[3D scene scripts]

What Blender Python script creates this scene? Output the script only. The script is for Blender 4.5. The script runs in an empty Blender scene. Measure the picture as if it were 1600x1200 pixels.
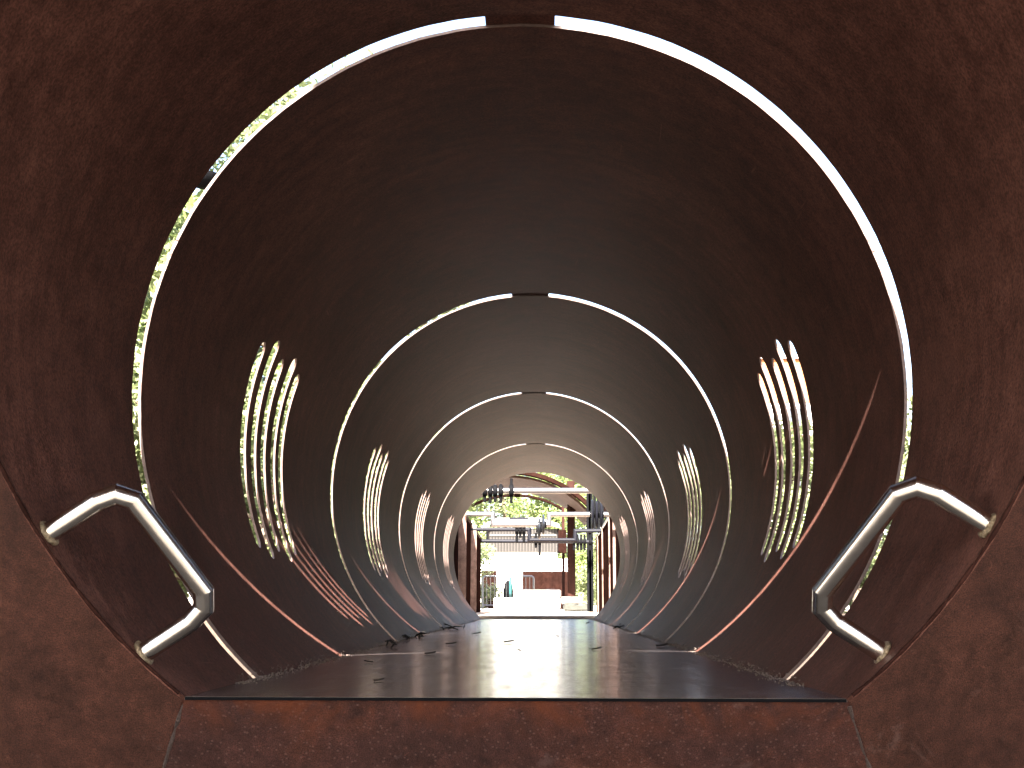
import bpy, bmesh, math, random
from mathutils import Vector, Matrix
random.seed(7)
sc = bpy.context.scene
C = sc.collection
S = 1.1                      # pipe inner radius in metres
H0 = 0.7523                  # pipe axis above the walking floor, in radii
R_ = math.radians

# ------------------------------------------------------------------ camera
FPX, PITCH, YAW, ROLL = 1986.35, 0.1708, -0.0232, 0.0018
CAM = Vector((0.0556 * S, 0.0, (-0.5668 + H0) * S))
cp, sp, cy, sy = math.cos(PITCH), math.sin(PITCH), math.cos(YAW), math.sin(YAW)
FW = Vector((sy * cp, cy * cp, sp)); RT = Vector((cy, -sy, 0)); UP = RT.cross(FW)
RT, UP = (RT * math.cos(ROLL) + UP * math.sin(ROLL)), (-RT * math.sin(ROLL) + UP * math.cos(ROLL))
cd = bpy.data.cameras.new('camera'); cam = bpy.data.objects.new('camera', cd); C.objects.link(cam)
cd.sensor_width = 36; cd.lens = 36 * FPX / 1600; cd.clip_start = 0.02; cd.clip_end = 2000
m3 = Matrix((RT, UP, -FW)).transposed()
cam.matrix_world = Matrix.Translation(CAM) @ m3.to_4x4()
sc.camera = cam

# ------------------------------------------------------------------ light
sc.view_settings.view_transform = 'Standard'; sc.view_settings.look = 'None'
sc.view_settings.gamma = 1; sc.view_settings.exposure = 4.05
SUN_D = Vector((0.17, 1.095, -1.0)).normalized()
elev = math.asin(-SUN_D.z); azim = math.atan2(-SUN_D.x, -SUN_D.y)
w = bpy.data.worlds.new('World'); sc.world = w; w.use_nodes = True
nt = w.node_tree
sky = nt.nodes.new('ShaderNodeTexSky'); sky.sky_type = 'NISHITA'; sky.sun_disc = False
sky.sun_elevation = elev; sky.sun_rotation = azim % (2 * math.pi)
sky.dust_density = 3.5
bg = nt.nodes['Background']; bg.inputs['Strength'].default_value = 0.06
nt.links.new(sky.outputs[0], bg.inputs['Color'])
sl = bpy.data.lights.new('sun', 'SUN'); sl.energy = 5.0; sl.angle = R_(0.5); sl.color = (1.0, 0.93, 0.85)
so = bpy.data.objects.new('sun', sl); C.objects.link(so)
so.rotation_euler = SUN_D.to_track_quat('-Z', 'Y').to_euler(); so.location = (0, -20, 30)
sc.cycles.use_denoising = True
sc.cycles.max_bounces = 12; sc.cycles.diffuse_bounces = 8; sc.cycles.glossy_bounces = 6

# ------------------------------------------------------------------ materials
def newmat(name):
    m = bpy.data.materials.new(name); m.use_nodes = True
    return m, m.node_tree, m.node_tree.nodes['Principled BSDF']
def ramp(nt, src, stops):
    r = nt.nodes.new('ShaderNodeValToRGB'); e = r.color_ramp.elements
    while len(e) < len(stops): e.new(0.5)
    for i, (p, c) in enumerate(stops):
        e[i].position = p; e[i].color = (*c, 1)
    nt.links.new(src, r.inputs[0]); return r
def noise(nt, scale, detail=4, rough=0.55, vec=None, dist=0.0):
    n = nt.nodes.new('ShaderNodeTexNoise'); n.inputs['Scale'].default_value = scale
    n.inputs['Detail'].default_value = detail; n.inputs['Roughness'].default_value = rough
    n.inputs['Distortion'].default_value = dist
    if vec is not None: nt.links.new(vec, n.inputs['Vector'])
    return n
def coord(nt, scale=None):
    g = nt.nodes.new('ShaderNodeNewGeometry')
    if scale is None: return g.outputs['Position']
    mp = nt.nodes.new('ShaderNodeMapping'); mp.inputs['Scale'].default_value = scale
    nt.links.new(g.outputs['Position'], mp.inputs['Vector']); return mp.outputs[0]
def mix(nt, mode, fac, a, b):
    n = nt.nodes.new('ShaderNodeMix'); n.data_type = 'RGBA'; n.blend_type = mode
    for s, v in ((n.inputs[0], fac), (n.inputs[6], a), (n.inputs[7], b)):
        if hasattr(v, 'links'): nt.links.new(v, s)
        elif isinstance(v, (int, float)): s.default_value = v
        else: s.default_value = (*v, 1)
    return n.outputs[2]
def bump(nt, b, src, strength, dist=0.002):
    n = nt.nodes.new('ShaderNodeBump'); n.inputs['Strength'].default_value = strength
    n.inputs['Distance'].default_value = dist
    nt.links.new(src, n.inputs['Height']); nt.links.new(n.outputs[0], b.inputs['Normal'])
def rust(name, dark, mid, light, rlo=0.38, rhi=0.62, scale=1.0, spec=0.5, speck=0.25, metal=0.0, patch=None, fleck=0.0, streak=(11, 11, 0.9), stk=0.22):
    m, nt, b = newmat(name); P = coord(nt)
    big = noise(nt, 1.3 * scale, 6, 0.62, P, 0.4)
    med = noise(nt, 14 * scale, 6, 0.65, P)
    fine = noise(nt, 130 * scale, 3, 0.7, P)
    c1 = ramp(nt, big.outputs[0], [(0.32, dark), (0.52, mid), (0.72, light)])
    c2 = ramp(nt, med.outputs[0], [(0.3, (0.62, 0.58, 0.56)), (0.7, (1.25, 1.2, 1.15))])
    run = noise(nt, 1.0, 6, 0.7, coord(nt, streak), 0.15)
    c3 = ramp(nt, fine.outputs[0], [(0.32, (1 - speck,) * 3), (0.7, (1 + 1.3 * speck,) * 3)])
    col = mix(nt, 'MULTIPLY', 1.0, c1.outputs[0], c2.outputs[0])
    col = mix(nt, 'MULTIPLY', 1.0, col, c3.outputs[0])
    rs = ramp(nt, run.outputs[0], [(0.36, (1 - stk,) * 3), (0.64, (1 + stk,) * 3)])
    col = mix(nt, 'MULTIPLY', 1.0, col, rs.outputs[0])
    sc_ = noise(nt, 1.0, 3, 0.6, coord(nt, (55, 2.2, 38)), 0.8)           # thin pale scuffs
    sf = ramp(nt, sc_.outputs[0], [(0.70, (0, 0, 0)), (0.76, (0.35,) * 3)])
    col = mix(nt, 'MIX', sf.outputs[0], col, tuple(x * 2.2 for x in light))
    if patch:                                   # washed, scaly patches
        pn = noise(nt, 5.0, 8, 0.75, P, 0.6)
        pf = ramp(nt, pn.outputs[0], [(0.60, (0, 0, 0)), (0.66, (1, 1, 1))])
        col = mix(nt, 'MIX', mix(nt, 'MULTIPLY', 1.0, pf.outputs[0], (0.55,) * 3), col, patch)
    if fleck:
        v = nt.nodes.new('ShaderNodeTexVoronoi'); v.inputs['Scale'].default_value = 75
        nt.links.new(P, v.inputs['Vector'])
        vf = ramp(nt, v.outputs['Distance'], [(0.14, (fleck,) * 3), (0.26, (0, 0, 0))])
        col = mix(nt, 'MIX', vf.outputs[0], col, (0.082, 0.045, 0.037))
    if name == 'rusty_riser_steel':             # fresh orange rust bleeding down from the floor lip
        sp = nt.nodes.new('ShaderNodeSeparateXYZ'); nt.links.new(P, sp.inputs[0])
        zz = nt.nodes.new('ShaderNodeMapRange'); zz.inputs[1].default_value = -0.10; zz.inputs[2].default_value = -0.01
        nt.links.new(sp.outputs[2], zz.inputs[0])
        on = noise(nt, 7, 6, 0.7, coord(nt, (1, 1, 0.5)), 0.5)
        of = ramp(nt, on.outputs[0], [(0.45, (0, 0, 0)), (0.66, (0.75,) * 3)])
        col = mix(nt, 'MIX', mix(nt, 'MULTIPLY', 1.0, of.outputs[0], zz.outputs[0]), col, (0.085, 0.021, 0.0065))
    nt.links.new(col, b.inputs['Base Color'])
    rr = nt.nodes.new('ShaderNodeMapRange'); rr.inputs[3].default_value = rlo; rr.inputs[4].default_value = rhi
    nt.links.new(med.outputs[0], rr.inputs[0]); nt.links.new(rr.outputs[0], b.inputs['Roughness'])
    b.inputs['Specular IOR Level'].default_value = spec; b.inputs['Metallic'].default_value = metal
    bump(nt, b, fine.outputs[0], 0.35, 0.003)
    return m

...

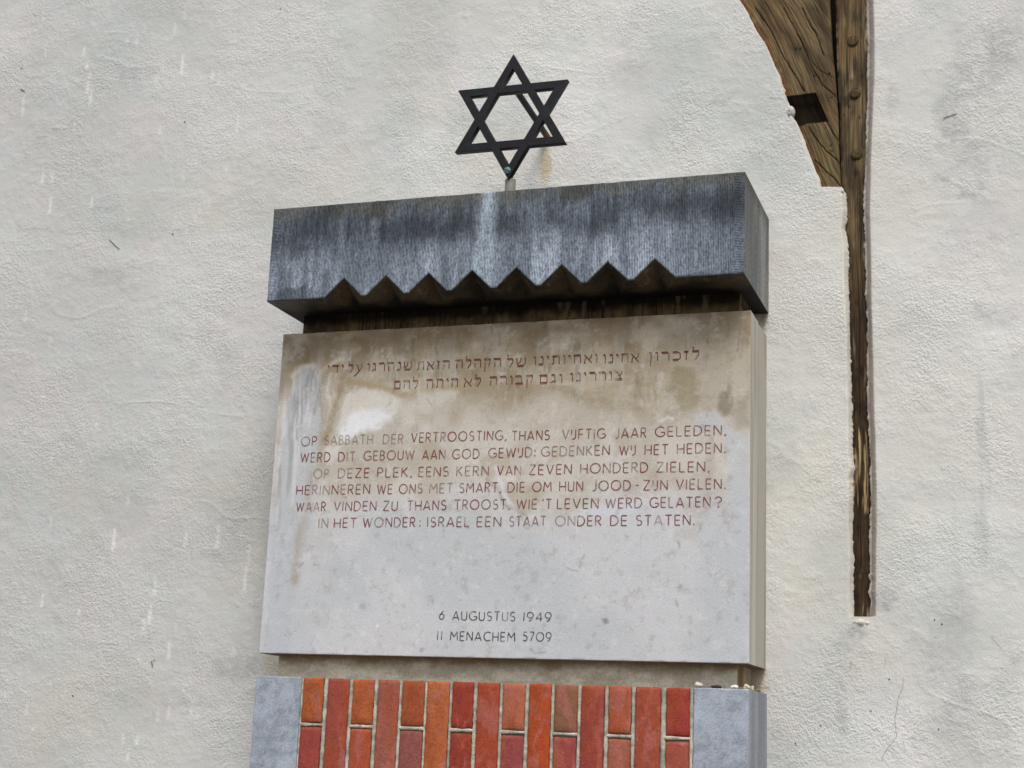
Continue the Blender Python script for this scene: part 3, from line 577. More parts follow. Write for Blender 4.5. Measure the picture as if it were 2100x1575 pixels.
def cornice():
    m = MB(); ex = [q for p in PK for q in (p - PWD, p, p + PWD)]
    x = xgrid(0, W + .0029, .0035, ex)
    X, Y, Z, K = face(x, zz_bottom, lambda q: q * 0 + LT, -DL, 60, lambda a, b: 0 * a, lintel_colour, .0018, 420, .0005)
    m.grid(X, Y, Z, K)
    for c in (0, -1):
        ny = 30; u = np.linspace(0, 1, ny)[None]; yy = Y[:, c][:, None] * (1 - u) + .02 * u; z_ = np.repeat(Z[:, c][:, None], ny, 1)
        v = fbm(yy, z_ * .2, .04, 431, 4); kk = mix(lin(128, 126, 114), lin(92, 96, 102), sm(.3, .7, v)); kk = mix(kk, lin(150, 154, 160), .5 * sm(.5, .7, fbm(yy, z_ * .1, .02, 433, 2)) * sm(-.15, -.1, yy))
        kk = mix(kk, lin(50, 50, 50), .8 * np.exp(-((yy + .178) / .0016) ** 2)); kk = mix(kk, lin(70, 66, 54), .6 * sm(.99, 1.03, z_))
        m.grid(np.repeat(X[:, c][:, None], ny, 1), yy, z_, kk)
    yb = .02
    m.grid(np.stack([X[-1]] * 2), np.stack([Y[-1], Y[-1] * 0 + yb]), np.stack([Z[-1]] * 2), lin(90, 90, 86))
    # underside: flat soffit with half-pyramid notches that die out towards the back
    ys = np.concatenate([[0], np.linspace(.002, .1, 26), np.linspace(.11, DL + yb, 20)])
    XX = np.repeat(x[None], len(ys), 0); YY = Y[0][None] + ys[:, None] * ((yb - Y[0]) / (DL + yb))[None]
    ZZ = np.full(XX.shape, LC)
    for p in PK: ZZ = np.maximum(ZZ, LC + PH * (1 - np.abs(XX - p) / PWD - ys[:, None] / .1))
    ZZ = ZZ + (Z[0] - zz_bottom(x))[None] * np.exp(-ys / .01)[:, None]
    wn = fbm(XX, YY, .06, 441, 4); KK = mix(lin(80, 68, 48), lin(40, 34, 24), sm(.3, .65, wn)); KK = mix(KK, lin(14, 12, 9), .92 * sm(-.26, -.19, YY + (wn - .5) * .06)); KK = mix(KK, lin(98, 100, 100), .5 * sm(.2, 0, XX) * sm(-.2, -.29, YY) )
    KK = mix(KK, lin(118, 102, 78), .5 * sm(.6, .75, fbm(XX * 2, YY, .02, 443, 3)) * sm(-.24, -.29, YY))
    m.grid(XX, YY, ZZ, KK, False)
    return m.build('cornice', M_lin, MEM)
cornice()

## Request
Select every line in the material above where the string "repeat" occurs, and copy it.

## Response
        ny = 30; u = np.linspace(0, 1, ny)[None]; yy = Y[:, c][:, None] * (1 - u) + .02 * u; z_ = np.repeat(Z[:, c][:, None], ny, 1)
        m.grid(np.repeat(X[:, c][:, None], ny, 1), yy, z_, kk)
    XX = np.repeat(x[None], len(ys), 0); YY = Y[0][None] + ys[:, None] * ((yb - Y[0]) / (DL + yb))[None]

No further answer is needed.